Sheffield Haworth in the News: Bloomberg – U.S. Banks Are More Profitable Than Ever, But Wall Street Pay Is Slipping

Julian Bell, Managing Director and Head of the Americas Sheffield at Haworth, recently spoke to Bloomberg about the decreasing compensation rates on Wall Street, despite Banks in the US being the most profitable they have been for some time.

 

Julian commented on his observations of the market particularly among investment bankers whose pay had been reduced by about a third.  However, competition is still fierce for investment banking talent as advisory boutiques swoop in on talent from big banks, meaning that the full-service banks still must pay more on hiring than they would like to.

 

You can read the article in full here.

 

U.S. Banks Are More Profitable Than Ever, But Wall Street Pay Is Slipping

By Yalman Onaran, Bloomberg.com, 16th September 2019

Goldman Sachs Group Inc.
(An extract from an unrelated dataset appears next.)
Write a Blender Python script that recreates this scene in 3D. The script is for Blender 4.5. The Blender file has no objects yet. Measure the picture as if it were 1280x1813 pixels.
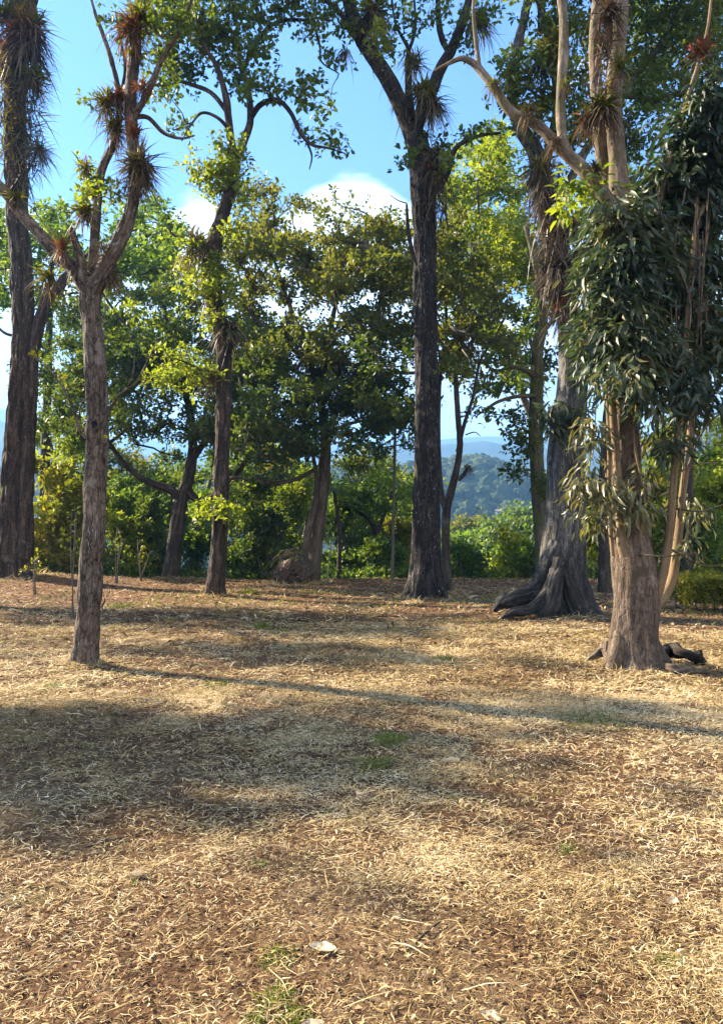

Chief Executive Officer David Solomon was paid $23 million last year, a third of what his predecessor received in 2007. Other Goldman employees haven’t fared much better.

Compensation per employee is down by 61% at the Wall Street firm when adjusted for nominal wage growth in the period, according to company filings and calculations by Bloomberg. Goldman had the sharpest pay decline among a dozen of the largest U.S. and European banks, followed by Credit Suisse Group AG at 46%. The group had an average reduction of 14%.